--- Exercise goal ---
Track down each line that has the word "picture" and copy it.

--- Raw records ---
===
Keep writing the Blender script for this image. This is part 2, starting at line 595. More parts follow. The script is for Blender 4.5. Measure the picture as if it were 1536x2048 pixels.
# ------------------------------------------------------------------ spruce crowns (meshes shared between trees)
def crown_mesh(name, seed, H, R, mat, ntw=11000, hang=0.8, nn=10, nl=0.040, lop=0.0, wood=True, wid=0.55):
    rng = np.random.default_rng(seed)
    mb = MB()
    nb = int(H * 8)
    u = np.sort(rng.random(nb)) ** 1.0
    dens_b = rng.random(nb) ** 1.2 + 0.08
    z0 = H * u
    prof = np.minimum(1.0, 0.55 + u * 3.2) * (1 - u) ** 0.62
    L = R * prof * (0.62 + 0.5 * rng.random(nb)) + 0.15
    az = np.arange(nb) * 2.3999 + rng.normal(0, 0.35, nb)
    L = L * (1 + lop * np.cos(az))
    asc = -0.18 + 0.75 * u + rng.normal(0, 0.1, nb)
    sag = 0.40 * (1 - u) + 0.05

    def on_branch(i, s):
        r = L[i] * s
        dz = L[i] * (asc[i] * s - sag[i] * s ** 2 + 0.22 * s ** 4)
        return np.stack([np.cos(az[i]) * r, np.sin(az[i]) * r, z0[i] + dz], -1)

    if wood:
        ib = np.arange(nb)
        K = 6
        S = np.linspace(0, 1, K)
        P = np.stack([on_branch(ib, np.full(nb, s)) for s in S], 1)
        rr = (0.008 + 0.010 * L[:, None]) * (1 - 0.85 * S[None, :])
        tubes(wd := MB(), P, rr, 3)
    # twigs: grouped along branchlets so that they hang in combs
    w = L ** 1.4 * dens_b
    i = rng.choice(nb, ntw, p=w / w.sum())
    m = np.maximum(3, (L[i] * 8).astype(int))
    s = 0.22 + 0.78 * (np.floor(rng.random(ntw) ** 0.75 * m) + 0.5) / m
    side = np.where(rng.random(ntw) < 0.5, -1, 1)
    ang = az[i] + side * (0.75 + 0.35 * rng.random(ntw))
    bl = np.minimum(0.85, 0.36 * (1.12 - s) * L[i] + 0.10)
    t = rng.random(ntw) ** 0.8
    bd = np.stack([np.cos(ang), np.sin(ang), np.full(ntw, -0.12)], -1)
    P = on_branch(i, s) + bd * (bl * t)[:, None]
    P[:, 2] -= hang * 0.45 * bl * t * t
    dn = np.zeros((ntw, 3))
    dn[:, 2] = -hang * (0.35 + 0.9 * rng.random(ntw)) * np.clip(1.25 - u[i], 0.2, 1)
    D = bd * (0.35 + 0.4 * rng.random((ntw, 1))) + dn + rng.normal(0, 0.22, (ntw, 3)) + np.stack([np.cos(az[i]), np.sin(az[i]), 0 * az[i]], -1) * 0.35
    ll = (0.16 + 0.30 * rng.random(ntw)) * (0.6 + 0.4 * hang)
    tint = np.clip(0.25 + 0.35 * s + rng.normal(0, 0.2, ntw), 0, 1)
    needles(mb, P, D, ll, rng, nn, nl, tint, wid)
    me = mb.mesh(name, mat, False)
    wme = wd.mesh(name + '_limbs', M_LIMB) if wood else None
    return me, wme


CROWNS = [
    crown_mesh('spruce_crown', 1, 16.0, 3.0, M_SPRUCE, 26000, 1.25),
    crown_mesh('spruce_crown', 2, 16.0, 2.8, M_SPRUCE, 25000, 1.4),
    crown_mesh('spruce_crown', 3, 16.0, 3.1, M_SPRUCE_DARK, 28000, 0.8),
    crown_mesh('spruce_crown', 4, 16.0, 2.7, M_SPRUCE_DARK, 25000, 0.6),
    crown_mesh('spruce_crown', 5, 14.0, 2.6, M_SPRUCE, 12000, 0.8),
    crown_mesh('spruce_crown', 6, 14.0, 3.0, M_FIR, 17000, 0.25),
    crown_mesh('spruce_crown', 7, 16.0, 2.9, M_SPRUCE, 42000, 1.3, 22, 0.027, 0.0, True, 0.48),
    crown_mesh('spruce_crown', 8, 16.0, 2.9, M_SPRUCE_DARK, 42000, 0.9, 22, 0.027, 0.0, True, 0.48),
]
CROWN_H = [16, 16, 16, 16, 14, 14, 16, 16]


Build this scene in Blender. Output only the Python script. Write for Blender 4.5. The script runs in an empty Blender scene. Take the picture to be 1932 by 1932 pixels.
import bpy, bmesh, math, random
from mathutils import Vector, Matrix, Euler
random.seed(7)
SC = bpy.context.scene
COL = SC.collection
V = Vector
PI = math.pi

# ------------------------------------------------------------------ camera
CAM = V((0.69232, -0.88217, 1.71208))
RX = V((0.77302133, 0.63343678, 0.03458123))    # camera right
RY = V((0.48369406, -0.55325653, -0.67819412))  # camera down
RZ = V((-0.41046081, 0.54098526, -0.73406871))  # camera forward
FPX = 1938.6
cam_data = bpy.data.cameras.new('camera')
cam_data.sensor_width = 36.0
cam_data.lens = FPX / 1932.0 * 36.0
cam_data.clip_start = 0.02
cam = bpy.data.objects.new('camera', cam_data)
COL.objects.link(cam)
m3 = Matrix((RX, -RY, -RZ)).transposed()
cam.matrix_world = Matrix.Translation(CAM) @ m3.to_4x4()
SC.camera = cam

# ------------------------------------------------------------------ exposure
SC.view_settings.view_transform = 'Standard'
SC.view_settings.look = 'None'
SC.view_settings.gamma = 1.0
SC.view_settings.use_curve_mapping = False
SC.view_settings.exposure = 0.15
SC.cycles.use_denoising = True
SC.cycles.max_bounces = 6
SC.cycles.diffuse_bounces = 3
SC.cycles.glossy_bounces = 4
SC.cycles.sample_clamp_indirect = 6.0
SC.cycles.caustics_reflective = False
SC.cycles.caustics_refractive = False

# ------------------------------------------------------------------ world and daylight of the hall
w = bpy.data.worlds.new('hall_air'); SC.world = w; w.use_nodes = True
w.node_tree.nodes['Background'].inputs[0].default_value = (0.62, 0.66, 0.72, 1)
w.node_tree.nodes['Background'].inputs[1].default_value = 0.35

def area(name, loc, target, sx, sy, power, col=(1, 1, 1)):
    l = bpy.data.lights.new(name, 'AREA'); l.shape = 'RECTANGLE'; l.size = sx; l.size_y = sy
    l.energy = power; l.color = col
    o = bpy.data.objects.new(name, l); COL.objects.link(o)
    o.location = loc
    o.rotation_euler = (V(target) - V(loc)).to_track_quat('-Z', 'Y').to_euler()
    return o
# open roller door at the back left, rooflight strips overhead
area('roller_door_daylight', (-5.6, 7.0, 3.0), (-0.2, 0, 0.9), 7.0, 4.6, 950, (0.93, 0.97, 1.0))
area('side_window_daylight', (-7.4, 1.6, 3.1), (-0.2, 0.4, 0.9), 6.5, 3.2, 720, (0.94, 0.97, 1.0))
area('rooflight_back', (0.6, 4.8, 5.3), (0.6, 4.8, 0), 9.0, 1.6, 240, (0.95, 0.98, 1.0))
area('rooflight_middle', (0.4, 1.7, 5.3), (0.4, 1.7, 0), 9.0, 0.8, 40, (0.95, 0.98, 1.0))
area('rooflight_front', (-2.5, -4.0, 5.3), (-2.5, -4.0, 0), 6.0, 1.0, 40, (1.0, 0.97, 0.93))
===
--- Full solution ---
Keep writing the Blender script for this image. This is part 2, starting at line 595. More parts follow. The script is for Blender 4.5. Measure the picture as if it were 1536x2048 pixels.
Build this scene in Blender. Output only the Python script. Write for Blender 4.5. The script runs in an empty Blender scene. Take the picture to be 1932 by 1932 pixels.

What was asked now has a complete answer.